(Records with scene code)

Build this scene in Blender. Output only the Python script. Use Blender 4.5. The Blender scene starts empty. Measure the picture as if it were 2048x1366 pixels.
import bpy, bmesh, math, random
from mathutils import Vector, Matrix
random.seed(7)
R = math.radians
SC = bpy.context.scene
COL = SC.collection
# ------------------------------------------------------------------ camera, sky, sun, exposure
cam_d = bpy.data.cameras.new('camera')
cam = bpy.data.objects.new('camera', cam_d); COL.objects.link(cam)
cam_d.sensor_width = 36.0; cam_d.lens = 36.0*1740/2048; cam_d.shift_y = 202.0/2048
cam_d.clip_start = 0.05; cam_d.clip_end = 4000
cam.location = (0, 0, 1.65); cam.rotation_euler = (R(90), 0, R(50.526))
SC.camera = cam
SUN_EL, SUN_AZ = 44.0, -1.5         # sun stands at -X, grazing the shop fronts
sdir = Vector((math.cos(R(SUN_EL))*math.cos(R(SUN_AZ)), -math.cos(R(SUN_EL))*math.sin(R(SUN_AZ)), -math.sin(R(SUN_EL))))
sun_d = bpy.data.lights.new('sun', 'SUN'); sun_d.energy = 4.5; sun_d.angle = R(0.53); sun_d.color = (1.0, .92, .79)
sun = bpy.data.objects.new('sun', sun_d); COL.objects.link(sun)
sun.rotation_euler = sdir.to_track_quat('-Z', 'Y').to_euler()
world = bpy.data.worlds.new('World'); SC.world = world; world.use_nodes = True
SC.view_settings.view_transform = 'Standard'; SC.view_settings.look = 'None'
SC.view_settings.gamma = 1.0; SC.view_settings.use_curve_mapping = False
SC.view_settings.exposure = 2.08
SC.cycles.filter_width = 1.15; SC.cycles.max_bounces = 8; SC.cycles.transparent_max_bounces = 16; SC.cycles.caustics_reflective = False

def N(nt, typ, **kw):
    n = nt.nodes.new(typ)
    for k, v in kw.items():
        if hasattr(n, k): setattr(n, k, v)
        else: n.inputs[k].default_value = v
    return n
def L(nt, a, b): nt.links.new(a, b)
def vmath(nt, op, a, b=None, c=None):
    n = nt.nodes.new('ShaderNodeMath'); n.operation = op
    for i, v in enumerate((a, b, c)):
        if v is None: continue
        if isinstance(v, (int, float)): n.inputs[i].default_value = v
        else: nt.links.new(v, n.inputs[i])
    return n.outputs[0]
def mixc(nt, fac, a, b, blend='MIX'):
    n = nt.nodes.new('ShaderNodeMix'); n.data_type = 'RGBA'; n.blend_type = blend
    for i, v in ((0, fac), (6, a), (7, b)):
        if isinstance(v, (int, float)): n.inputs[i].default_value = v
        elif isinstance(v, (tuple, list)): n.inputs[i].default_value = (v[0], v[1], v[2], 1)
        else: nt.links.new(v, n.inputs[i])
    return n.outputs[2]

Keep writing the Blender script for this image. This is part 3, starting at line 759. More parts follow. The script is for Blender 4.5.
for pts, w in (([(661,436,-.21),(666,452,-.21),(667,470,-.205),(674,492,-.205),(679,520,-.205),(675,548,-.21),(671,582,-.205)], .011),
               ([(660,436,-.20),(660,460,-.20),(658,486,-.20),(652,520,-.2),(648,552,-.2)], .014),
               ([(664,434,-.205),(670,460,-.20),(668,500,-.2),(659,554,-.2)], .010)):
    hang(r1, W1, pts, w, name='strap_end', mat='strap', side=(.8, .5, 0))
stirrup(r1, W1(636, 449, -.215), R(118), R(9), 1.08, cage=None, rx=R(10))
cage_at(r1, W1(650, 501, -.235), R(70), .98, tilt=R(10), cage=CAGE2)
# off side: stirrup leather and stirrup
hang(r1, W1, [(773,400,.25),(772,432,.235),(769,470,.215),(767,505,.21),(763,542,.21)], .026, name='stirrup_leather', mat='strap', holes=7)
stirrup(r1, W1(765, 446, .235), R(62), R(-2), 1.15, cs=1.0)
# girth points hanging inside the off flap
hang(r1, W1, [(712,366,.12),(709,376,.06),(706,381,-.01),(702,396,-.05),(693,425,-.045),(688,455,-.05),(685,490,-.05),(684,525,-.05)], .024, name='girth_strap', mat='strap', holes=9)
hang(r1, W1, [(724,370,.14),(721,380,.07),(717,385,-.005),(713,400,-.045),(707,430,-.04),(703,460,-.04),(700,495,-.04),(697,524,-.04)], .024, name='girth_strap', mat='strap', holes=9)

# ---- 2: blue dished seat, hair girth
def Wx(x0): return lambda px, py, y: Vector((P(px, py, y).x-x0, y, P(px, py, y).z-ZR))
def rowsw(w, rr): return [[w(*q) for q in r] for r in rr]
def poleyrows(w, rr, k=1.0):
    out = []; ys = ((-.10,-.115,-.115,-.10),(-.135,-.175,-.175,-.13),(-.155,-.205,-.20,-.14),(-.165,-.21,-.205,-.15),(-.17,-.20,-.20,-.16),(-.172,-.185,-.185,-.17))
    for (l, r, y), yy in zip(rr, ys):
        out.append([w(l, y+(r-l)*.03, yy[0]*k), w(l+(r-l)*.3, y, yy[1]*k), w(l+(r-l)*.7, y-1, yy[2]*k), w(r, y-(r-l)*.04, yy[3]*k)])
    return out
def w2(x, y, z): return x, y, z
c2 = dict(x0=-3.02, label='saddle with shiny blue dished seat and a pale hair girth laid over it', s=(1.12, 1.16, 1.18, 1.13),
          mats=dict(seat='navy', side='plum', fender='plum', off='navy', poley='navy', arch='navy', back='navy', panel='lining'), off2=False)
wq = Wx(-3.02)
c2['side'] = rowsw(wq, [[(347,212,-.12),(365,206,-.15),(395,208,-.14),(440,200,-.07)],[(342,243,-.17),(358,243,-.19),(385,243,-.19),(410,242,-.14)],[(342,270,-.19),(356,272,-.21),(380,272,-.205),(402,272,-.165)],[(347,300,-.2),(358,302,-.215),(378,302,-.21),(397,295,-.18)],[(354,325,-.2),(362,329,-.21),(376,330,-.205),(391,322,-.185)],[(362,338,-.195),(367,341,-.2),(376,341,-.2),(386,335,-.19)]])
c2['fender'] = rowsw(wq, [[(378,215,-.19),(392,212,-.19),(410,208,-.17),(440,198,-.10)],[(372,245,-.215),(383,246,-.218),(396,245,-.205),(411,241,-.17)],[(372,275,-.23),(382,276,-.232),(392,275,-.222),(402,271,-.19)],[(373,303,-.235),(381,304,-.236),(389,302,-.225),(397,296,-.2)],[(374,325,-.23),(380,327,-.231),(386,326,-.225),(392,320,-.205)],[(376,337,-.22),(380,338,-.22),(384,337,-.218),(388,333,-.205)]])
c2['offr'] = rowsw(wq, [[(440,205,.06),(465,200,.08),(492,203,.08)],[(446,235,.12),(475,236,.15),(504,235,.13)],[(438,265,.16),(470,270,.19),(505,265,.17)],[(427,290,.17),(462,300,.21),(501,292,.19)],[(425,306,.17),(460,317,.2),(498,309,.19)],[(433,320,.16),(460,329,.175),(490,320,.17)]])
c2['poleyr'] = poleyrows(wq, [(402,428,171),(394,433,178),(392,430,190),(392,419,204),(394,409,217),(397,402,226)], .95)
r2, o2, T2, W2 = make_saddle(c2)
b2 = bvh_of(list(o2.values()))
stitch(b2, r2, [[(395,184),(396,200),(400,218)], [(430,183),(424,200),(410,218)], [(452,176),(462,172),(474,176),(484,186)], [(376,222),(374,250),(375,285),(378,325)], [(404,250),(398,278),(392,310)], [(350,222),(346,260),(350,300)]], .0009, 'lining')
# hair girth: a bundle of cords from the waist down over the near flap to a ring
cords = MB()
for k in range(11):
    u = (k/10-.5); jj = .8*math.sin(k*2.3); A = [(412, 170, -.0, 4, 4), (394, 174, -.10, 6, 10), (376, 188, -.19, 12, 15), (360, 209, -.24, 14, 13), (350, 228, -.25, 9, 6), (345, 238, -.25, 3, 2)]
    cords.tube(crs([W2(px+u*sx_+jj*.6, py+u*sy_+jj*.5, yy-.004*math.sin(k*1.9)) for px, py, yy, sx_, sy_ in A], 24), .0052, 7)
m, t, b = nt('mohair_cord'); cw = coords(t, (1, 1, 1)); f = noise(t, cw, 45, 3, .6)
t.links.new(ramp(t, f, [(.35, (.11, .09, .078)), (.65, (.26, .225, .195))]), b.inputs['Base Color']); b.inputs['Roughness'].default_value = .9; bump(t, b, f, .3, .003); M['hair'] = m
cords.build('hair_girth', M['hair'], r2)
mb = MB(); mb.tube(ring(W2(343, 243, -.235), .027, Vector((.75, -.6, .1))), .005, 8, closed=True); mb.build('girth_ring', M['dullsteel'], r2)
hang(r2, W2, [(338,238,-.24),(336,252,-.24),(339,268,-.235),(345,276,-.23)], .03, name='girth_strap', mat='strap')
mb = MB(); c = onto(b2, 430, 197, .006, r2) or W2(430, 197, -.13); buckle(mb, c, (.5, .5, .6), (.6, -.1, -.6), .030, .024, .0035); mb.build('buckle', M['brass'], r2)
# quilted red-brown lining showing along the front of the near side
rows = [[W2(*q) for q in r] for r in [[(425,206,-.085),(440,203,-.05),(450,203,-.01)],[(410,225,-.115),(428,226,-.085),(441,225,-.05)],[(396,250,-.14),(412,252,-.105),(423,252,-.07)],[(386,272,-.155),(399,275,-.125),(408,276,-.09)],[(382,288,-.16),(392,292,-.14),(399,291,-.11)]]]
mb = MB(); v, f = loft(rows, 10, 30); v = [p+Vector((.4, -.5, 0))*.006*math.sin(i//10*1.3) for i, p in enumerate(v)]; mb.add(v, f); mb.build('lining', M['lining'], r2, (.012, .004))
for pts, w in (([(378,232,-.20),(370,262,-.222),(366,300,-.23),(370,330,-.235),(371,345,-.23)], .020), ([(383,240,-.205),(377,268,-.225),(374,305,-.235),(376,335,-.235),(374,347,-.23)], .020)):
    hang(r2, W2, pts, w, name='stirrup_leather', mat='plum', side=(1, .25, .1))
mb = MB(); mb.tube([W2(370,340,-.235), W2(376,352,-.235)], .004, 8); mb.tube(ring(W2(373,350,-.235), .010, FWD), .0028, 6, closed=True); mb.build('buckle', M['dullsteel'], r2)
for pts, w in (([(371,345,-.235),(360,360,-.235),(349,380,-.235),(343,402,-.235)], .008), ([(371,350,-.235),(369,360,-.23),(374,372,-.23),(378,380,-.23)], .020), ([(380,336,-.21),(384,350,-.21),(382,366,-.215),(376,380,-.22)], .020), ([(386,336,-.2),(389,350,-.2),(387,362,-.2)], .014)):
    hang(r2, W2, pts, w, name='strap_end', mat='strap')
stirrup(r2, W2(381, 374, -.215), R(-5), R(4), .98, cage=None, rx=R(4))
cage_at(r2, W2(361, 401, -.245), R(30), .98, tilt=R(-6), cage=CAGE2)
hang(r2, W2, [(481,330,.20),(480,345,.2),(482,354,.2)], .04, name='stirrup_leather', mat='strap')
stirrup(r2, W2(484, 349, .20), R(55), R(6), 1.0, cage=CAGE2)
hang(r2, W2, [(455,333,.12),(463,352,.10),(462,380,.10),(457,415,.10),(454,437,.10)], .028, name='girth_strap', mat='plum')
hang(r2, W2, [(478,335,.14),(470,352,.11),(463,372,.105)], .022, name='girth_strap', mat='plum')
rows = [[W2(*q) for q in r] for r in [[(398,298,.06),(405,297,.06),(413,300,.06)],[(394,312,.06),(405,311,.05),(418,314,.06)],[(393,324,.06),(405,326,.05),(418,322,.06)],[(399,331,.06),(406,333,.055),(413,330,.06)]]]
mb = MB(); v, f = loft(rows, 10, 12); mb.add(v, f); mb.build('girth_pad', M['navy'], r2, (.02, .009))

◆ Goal
Please copy only the lines between the first line of the entries and the line with "SC.cycles.filter_width = 1.15;", keeping those two end lines as well, exactly as written.

◆ Reply
Build this scene in Blender. Output only the Python script. Use Blender 4.5. The Blender scene starts empty. Measure the picture as if it were 2048x1366 pixels.
import bpy, bmesh, math, random
from mathutils import Vector, Matrix
random.seed(7)
R = math.radians
SC = bpy.context.scene
COL = SC.collection
# ------------------------------------------------------------------ camera, sky, sun, exposure
cam_d = bpy.data.cameras.new('camera')
cam = bpy.data.objects.new('camera', cam_d); COL.objects.link(cam)
cam_d.sensor_width = 36.0; cam_d.lens = 36.0*1740/2048; cam_d.shift_y = 202.0/2048
cam_d.clip_start = 0.05; cam_d.clip_end = 4000
cam.location = (0, 0, 1.65); cam.rotation_euler = (R(90), 0, R(50.526))
SC.camera = cam
SUN_EL, SUN_AZ = 44.0, -1.5         # sun stands at -X, grazing the shop fronts
sdir = Vector((math.cos(R(SUN_EL))*math.cos(R(SUN_AZ)), -math.cos(R(SUN_EL))*math.sin(R(SUN_AZ)), -math.sin(R(SUN_EL))))
sun_d = bpy.data.lights.new('sun', 'SUN'); sun_d.energy = 4.5; sun_d.angle = R(0.53); sun_d.color = (1.0, .92, .79)
sun = bpy.data.objects.new('sun', sun_d); COL.objects.link(sun)
sun.rotation_euler = sdir.to_track_quat('-Z', 'Y').to_euler()
world = bpy.data.worlds.new('World'); SC.world = world; world.use_nodes = True
SC.view_settings.view_transform = 'Standard'; SC.view_settings.look = 'None'
SC.view_settings.gamma = 1.0; SC.view_settings.use_curve_mapping = False
SC.view_settings.exposure = 2.08
SC.cycles.filter_width = 1.15; SC.cycles.max_bounces = 8; SC.cycles.transparent_max_bounces = 16; SC.cycles.caustics_reflective = False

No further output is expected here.